<<<<

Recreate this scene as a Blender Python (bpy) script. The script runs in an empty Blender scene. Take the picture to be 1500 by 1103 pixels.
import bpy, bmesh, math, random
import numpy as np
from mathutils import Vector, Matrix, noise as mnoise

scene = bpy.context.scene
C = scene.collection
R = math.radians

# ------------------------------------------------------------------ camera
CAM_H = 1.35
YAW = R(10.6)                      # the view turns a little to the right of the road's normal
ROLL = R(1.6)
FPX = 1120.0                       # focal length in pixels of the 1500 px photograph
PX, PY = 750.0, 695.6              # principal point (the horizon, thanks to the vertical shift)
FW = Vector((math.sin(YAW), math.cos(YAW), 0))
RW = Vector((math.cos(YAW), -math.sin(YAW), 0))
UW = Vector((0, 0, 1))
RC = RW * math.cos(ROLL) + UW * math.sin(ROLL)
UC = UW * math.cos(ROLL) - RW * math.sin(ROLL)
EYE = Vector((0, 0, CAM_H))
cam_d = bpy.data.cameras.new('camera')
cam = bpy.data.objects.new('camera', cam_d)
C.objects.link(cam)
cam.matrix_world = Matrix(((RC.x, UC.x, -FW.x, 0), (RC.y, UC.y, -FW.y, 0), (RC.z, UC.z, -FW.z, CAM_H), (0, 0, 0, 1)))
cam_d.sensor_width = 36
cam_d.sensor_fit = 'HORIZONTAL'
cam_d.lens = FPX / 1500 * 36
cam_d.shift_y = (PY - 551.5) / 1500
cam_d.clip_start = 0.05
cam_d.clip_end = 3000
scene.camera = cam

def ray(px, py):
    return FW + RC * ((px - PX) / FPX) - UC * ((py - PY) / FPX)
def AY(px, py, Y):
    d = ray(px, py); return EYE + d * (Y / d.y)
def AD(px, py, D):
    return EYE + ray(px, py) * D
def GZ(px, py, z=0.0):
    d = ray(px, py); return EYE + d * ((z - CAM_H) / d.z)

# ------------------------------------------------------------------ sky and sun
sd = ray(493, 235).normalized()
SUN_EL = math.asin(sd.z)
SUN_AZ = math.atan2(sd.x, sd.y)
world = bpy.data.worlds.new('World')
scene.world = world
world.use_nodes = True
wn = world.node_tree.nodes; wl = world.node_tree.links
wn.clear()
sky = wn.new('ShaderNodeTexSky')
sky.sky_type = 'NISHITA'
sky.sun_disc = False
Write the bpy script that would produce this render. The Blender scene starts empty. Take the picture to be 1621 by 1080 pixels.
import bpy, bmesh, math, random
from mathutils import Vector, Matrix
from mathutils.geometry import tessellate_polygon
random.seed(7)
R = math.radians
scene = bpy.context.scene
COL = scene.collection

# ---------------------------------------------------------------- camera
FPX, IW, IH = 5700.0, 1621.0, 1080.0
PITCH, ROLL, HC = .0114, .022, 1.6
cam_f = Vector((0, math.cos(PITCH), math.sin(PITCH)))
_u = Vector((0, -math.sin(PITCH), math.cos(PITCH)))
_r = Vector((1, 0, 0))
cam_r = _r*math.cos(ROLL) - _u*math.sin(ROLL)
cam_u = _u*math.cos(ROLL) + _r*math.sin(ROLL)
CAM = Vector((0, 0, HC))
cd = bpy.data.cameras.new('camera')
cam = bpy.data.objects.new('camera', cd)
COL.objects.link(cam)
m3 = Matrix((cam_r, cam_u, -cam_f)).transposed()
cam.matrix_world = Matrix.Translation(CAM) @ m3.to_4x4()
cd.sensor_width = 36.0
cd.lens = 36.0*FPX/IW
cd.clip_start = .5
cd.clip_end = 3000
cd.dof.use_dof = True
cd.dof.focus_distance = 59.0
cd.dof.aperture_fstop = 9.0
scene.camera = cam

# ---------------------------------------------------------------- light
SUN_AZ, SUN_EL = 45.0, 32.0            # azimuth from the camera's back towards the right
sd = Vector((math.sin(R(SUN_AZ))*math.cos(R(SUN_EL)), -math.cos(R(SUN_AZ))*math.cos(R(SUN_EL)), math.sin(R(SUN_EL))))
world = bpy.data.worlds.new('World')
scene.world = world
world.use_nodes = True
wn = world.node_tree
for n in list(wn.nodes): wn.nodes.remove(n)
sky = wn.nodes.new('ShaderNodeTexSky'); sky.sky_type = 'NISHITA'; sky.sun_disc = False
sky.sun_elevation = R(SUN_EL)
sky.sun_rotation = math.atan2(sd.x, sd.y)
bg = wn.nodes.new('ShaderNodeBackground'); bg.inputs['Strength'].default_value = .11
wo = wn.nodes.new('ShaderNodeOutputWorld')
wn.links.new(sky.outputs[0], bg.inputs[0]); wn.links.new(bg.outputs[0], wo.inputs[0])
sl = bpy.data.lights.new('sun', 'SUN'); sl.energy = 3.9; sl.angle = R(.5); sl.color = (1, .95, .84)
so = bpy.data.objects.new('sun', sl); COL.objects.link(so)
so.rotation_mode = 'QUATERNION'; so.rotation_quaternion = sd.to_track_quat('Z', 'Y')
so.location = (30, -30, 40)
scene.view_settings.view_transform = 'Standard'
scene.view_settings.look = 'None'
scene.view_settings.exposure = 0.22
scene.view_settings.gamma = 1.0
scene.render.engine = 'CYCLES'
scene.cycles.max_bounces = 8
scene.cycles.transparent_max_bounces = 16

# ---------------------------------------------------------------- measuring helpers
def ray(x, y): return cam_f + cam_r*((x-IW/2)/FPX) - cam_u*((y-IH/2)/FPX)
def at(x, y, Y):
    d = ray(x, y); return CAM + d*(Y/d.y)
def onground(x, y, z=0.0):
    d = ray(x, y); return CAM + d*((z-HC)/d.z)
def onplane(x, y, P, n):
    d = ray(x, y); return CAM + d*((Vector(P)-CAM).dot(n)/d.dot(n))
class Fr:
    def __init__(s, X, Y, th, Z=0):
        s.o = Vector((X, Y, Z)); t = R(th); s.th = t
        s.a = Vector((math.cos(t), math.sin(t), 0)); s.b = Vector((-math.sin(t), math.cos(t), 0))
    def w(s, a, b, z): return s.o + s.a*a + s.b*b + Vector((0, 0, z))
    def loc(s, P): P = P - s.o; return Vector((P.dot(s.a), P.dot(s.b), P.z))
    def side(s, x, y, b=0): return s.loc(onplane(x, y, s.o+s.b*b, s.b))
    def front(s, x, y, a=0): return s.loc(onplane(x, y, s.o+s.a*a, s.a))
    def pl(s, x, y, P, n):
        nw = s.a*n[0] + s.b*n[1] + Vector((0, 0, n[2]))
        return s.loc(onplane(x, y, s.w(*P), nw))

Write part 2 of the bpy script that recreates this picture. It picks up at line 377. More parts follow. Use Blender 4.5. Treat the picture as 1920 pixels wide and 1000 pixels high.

>>>>

| The exercise |
Write the listing out again, exactly as shown above.

| Exercise output |
Recreate this scene as a Blender Python (bpy) script. The script runs in an empty Blender scene. Take the picture to be 1500 by 1103 pixels.
import bpy, bmesh, math, random
import numpy as np
from mathutils import Vector, Matrix, noise as mnoise

scene = bpy.context.scene
C = scene.collection
R = math.radians

# ------------------------------------------------------------------ camera
CAM_H = 1.35
YAW = R(10.6)                      # the view turns a little to the right of the road's normal
ROLL = R(1.6)
FPX = 1120.0                       # focal length in pixels of the 1500 px photograph
PX, PY = 750.0, 695.6              # principal point (the horizon, thanks to the vertical shift)
FW = Vector((math.sin(YAW), math.cos(YAW), 0))
RW = Vector((math.cos(YAW), -math.sin(YAW), 0))
UW = Vector((0, 0, 1))
RC = RW * math.cos(ROLL) + UW * math.sin(ROLL)
UC = UW * math.cos(ROLL) - RW * math.sin(ROLL)
EYE = Vector((0, 0, CAM_H))
cam_d = bpy.data.cameras.new('camera')
cam = bpy.data.objects.new('camera', cam_d)
C.objects.link(cam)
cam.matrix_world = Matrix(((RC.x, UC.x, -FW.x, 0), (RC.y, UC.y, -FW.y, 0), (RC.z, UC.z, -FW.z, CAM_H), (0, 0, 0, 1)))
cam_d.sensor_width = 36
cam_d.sensor_fit = 'HORIZONTAL'
cam_d.lens = FPX / 1500 * 36
cam_d.shift_y = (PY - 551.5) / 1500
cam_d.clip_start = 0.05
cam_d.clip_end = 3000
scene.camera = cam

def ray(px, py):
    return FW + RC * ((px - PX) / FPX) - UC * ((py - PY) / FPX)
def AY(px, py, Y):
    d = ray(px, py); return EYE + d * (Y / d.y)
def AD(px, py, D):
    return EYE + ray(px, py) * D
def GZ(px, py, z=0.0):
    d = ray(px, py); return EYE + d * ((z - CAM_H) / d.z)

# ------------------------------------------------------------------ sky and sun
sd = ray(493, 235).normalized()
SUN_EL = math.asin(sd.z)
SUN_AZ = math.atan2(sd.x, sd.y)
world = bpy.data.worlds.new('World')
scene.world = world
world.use_nodes = True
wn = world.node_tree.nodes; wl = world.node_tree.links
wn.clear()
sky = wn.new('ShaderNodeTexSky')
sky.sky_type = 'NISHITA'
sky.sun_disc = False
Write the bpy script that would produce this render. The Blender scene starts empty. Take the picture to be 1621 by 1080 pixels.
import bpy, bmesh, math, random
from mathutils import Vector, Matrix
from mathutils.geometry import tessellate_polygon
random.seed(7)
R = math.radians
scene = bpy.context.scene
COL = scene.collection

# ---------------------------------------------------------------- camera
FPX, IW, IH = 5700.0, 1621.0, 1080.0
PITCH, ROLL, HC = .0114, .022, 1.6
cam_f = Vector((0, math.cos(PITCH), math.sin(PITCH)))
_u = Vector((0, -math.sin(PITCH), math.cos(PITCH)))
_r = Vector((1, 0, 0))
cam_r = _r*math.cos(ROLL) - _u*math.sin(ROLL)
cam_u = _u*math.cos(ROLL) + _r*math.sin(ROLL)
CAM = Vector((0, 0, HC))
cd = bpy.data.cameras.new('camera')
cam = bpy.data.objects.new('camera', cd)
COL.objects.link(cam)
m3 = Matrix((cam_r, cam_u, -cam_f)).transposed()
cam.matrix_world = Matrix.Translation(CAM) @ m3.to_4x4()
cd.sensor_width = 36.0
cd.lens = 36.0*FPX/IW
cd.clip_start = .5
cd.clip_end = 3000
cd.dof.use_dof = True
cd.dof.focus_distance = 59.0
cd.dof.aperture_fstop = 9.0
scene.camera = cam

# ---------------------------------------------------------------- light
SUN_AZ, SUN_EL = 45.0, 32.0            # azimuth from the camera's back towards the right
sd = Vector((math.sin(R(SUN_AZ))*math.cos(R(SUN_EL)), -math.cos(R(SUN_AZ))*math.cos(R(SUN_EL)), math.sin(R(SUN_EL))))
world = bpy.data.worlds.new('World')
scene.world = world
world.use_nodes = True
wn = world.node_tree
for n in list(wn.nodes): wn.nodes.remove(n)
sky = wn.nodes.new('ShaderNodeTexSky'); sky.sky_type = 'NISHITA'; sky.sun_disc = False
sky.sun_elevation = R(SUN_EL)
sky.sun_rotation = math.atan2(sd.x, sd.y)
bg = wn.nodes.new('ShaderNodeBackground'); bg.inputs['Strength'].default_value = .11
wo = wn.nodes.new('ShaderNodeOutputWorld')
wn.links.new(sky.outputs[0], bg.inputs[0]); wn.links.new(bg.outputs[0], wo.inputs[0])
sl = bpy.data.lights.new('sun', 'SUN'); sl.energy = 3.9; sl.angle = R(.5); sl.color = (1, .95, .84)
so = bpy.data.objects.new('sun', sl); COL.objects.link(so)
so.rotation_mode = 'QUATERNION'; so.rotation_quaternion = sd.to_track_quat('Z', 'Y')
so.location = (30, -30, 40)
scene.view_settings.view_transform = 'Standard'
scene.view_settings.look = 'None'
scene.view_settings.exposure = 0.22
scene.view_settings.gamma = 1.0
scene.render.engine = 'CYCLES'
scene.cycles.max_bounces = 8
scene.cycles.transparent_max_bounces = 16

# ---------------------------------------------------------------- measuring helpers
def ray(x, y): return cam_f + cam_r*((x-IW/2)/FPX) - cam_u*((y-IH/2)/FPX)
def at(x, y, Y):
    d = ray(x, y); return CAM + d*(Y/d.y)
def onground(x, y, z=0.0):
    d = ray(x, y); return CAM + d*((z-HC)/d.z)
def onplane(x, y, P, n):
    d = ray(x, y); return CAM + d*((Vector(P)-CAM).dot(n)/d.dot(n))
class Fr:
    def __init__(s, X, Y, th, Z=0):
        s.o = Vector((X, Y, Z)); t = R(th); s.th = t
        s.a = Vector((math.cos(t), math.sin(t), 0)); s.b = Vector((-math.sin(t), math.cos(t), 0))
    def w(s, a, b, z): return s.o + s.a*a + s.b*b + Vector((0, 0, z))
    def loc(s, P): P = P - s.o; return Vector((P.dot(s.a), P.dot(s.b), P.z))
    def side(s, x, y, b=0): return s.loc(onplane(x, y, s.o+s.b*b, s.b))
    def front(s, x, y, a=0): return s.loc(onplane(x, y, s.o+s.a*a, s.a))
    def pl(s, x, y, P, n):
        nw = s.a*n[0] + s.b*n[1] + Vector((0, 0, n[2]))
        return s.loc(onplane(x, y, s.w(*P), nw))

Write part 2 of the bpy script that recreates this picture. It picks up at line 377. More parts follow. Use Blender 4.5. Treat the picture as 1920 pixels wide and 1000 pixels high.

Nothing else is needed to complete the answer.